>> start Extracted entries
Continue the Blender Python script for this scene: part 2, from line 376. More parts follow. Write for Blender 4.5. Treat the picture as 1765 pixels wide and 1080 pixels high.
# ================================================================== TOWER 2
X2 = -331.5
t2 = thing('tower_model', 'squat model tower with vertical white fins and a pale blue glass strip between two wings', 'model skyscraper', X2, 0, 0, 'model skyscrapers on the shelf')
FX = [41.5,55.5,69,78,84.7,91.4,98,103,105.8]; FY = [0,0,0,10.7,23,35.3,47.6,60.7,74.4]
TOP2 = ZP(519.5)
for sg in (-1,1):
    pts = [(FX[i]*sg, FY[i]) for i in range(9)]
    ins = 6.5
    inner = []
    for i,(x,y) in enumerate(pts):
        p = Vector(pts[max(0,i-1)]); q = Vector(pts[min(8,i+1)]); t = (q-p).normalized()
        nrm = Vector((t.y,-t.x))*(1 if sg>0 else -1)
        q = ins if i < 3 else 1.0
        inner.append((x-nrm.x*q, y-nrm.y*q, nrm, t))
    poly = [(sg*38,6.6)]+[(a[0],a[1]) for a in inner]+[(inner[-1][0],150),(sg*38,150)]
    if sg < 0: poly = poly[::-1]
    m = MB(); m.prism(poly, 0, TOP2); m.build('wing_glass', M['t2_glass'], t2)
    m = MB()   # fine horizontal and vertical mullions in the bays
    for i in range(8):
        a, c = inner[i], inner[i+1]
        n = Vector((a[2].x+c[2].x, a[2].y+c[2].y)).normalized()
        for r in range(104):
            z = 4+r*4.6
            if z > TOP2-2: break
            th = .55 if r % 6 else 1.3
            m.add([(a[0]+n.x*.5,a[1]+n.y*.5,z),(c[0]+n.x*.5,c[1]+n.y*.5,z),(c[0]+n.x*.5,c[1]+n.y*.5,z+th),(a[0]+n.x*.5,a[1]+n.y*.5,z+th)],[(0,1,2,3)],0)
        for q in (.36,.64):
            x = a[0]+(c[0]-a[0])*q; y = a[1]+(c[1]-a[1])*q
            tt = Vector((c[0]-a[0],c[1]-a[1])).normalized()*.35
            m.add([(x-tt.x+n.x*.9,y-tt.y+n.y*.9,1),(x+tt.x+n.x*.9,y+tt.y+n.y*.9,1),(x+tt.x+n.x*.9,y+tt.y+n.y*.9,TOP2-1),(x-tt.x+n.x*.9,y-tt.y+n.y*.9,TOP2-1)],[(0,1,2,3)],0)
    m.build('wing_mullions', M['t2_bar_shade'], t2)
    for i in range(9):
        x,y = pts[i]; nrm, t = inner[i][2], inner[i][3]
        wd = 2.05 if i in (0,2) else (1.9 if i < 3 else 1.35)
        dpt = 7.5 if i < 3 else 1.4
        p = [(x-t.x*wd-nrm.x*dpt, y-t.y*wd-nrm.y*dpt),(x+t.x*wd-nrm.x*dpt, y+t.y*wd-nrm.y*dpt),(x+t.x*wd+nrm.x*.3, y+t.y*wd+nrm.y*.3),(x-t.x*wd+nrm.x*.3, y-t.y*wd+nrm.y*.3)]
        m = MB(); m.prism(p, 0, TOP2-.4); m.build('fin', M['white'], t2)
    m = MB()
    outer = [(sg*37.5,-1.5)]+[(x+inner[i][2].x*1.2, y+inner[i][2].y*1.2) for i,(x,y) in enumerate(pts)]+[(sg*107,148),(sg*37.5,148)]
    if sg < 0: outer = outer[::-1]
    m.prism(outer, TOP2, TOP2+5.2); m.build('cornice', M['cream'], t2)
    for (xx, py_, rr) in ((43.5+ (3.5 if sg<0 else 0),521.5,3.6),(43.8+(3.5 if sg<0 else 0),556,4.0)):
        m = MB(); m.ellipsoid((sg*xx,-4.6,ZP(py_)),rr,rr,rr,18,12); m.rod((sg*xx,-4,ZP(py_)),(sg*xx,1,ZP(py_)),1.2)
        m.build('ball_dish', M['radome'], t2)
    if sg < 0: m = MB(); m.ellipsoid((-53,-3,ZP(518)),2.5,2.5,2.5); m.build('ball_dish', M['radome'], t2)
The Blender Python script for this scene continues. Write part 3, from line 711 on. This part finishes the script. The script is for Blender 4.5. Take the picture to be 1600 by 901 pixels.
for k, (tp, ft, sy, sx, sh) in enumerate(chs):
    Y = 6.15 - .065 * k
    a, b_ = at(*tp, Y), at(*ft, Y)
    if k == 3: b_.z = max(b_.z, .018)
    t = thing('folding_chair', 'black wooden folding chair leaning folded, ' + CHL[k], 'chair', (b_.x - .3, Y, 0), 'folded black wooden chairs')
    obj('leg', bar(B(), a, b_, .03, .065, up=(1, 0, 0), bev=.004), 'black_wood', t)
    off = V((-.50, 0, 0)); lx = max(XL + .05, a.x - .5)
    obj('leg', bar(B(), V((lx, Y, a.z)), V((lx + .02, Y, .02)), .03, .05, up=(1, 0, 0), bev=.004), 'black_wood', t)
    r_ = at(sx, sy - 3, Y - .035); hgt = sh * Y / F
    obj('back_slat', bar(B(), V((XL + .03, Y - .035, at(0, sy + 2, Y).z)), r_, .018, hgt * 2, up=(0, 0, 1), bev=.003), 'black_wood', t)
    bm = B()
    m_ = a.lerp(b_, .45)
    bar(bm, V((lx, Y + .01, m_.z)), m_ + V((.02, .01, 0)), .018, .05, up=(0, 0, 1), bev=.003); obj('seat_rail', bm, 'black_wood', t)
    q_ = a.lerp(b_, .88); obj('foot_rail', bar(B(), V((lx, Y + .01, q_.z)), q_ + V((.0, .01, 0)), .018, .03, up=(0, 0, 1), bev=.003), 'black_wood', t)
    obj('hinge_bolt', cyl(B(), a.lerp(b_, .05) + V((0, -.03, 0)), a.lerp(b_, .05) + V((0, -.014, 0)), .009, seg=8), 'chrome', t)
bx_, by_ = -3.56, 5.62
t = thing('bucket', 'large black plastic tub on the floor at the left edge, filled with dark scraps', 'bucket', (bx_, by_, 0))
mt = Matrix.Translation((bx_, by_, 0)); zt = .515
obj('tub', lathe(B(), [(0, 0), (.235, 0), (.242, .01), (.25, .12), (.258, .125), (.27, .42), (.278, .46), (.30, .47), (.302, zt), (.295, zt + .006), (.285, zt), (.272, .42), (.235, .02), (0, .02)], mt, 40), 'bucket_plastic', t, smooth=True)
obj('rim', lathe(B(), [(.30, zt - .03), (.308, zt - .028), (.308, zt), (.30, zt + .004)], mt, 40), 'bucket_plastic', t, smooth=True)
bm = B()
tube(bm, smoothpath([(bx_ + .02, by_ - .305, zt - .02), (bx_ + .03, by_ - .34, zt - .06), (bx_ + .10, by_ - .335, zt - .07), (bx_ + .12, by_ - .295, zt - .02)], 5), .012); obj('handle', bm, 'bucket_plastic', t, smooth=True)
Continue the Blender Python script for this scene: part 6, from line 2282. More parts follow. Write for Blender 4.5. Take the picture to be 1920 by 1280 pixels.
>> end Extracted entries
Exercise description: All of the data needs to be reproduced exactly, with no line missing.

Completed task:
Continue the Blender Python script for this scene: part 2, from line 376. More parts follow. Write for Blender 4.5. Treat the picture as 1765 pixels wide and 1080 pixels high.
# ================================================================== TOWER 2
X2 = -331.5
t2 = thing('tower_model', 'squat model tower with vertical white fins and a pale blue glass strip between two wings', 'model skyscraper', X2, 0, 0, 'model skyscrapers on the shelf')
FX = [41.5,55.5,69,78,84.7,91.4,98,103,105.8]; FY = [0,0,0,10.7,23,35.3,47.6,60.7,74.4]
TOP2 = ZP(519.5)
for sg in (-1,1):
    pts = [(FX[i]*sg, FY[i]) for i in range(9)]
    ins = 6.5
    inner = []
    for i,(x,y) in enumerate(pts):
        p = Vector(pts[max(0,i-1)]); q = Vector(pts[min(8,i+1)]); t = (q-p).normalized()
        nrm = Vector((t.y,-t.x))*(1 if sg>0 else -1)
        q = ins if i < 3 else 1.0
        inner.append((x-nrm.x*q, y-nrm.y*q, nrm, t))
    poly = [(sg*38,6.6)]+[(a[0],a[1]) for a in inner]+[(inner[-1][0],150),(sg*38,150)]
    if sg < 0: poly = poly[::-1]
    m = MB(); m.prism(poly, 0, TOP2); m.build('wing_glass', M['t2_glass'], t2)
    m = MB()   # fine horizontal and vertical mullions in the bays
    for i in range(8):
        a, c = inner[i], inner[i+1]
        n = Vector((a[2].x+c[2].x, a[2].y+c[2].y)).normalized()
        for r in range(104):
            z = 4+r*4.6
            if z > TOP2-2: break
            th = .55 if r % 6 else 1.3
            m.add([(a[0]+n.x*.5,a[1]+n.y*.5,z),(c[0]+n.x*.5,c[1]+n.y*.5,z),(c[0]+n.x*.5,c[1]+n.y*.5,z+th),(a[0]+n.x*.5,a[1]+n.y*.5,z+th)],[(0,1,2,3)],0)
        for q in (.36,.64):
            x = a[0]+(c[0]-a[0])*q; y = a[1]+(c[1]-a[1])*q
            tt = Vector((c[0]-a[0],c[1]-a[1])).normalized()*.35
            m.add([(x-tt.x+n.x*.9,y-tt.y+n.y*.9,1),(x+tt.x+n.x*.9,y+tt.y+n.y*.9,1),(x+tt.x+n.x*.9,y+tt.y+n.y*.9,TOP2-1),(x-tt.x+n.x*.9,y-tt.y+n.y*.9,TOP2-1)],[(0,1,2,3)],0)
    m.build('wing_mullions', M['t2_bar_shade'], t2)
    for i in range(9):
        x,y = pts[i]; nrm, t = inner[i][2], inner[i][3]
        wd = 2.05 if i in (0,2) else (1.9 if i < 3 else 1.35)
        dpt = 7.5 if i < 3 else 1.4
        p = [(x-t.x*wd-nrm.x*dpt, y-t.y*wd-nrm.y*dpt),(x+t.x*wd-nrm.x*dpt, y+t.y*wd-nrm.y*dpt),(x+t.x*wd+nrm.x*.3, y+t.y*wd+nrm.y*.3),(x-t.x*wd+nrm.x*.3, y-t.y*wd+nrm.y*.3)]
        m = MB(); m.prism(p, 0, TOP2-.4); m.build('fin', M['white'], t2)
    m = MB()
    outer = [(sg*37.5,-1.5)]+[(x+inner[i][2].x*1.2, y+inner[i][2].y*1.2) for i,(x,y) in enumerate(pts)]+[(sg*107,148),(sg*37.5,148)]
    if sg < 0: outer = outer[::-1]
    m.prism(outer, TOP2, TOP2+5.2); m.build('cornice', M['cream'], t2)
    for (xx, py_, rr) in ((43.5+ (3.5 if sg<0 else 0),521.5,3.6),(43.8+(3.5 if sg<0 else 0),556,4.0)):
        m = MB(); m.ellipsoid((sg*xx,-4.6,ZP(py_)),rr,rr,rr,18,12); m.rod((sg*xx,-4,ZP(py_)),(sg*xx,1,ZP(py_)),1.2)
        m.build('ball_dish', M['radome'], t2)
    if sg < 0: m = MB(); m.ellipsoid((-53,-3,ZP(518)),2.5,2.5,2.5); m.build('ball_dish', M['radome'], t2)
The Blender Python script for this scene continues. Write part 3, from line 711 on. This part finishes the script. The script is for Blender 4.5. Take the picture to be 1600 by 901 pixels.
for k, (tp, ft, sy, sx, sh) in enumerate(chs):
    Y = 6.15 - .065 * k
    a, b_ = at(*tp, Y), at(*ft, Y)
    if k == 3: b_.z = max(b_.z, .018)
    t = thing('folding_chair', 'black wooden folding chair leaning folded, ' + CHL[k], 'chair', (b_.x - .3, Y, 0), 'folded black wooden chairs')
    obj('leg', bar(B(), a, b_, .03, .065, up=(1, 0, 0), bev=.004), 'black_wood', t)
    off = V((-.50, 0, 0)); lx = max(XL + .05, a.x - .5)
    obj('leg', bar(B(), V((lx, Y, a.z)), V((lx + .02, Y, .02)), .03, .05, up=(1, 0, 0), bev=.004), 'black_wood', t)
    r_ = at(sx, sy - 3, Y - .035); hgt = sh * Y / F
    obj('back_slat', bar(B(), V((XL + .03, Y - .035, at(0, sy + 2, Y).z)), r_, .018, hgt * 2, up=(0, 0, 1), bev=.003), 'black_wood', t)
    bm = B()
    m_ = a.lerp(b_, .45)
    bar(bm, V((lx, Y + .01, m_.z)), m_ + V((.02, .01, 0)), .018, .05, up=(0, 0, 1), bev=.003); obj('seat_rail', bm, 'black_wood', t)
    q_ = a.lerp(b_, .88); obj('foot_rail', bar(B(), V((lx, Y + .01, q_.z)), q_ + V((.0, .01, 0)), .018, .03, up=(0, 0, 1), bev=.003), 'black_wood', t)
    obj('hinge_bolt', cyl(B(), a.lerp(b_, .05) + V((0, -.03, 0)), a.lerp(b_, .05) + V((0, -.014, 0)), .009, seg=8), 'chrome', t)
bx_, by_ = -3.56, 5.62
t = thing('bucket', 'large black plastic tub on the floor at the left edge, filled with dark scraps', 'bucket', (bx_, by_, 0))
mt = Matrix.Translation((bx_, by_, 0)); zt = .515
obj('tub', lathe(B(), [(0, 0), (.235, 0), (.242, .01), (.25, .12), (.258, .125), (.27, .42), (.278, .46), (.30, .47), (.302, zt), (.295, zt + .006), (.285, zt), (.272, .42), (.235, .02), (0, .02)], mt, 40), 'bucket_plastic', t, smooth=True)
obj('rim', lathe(B(), [(.30, zt - .03), (.308, zt - .028), (.308, zt), (.30, zt + .004)], mt, 40), 'bucket_plastic', t, smooth=True)
bm = B()
tube(bm, smoothpath([(bx_ + .02, by_ - .305, zt - .02), (bx_ + .03, by_ - .34, zt - .06), (bx_ + .10, by_ - .335, zt - .07), (bx_ + .12, by_ - .295, zt - .02)], 5), .012); obj('handle', bm, 'bucket_plastic', t, smooth=True)
Continue the Blender Python script for this scene: part 6, from line 2282. More parts follow. Write for Blender 4.5. Take the picture to be 1920 by 1280 pixels.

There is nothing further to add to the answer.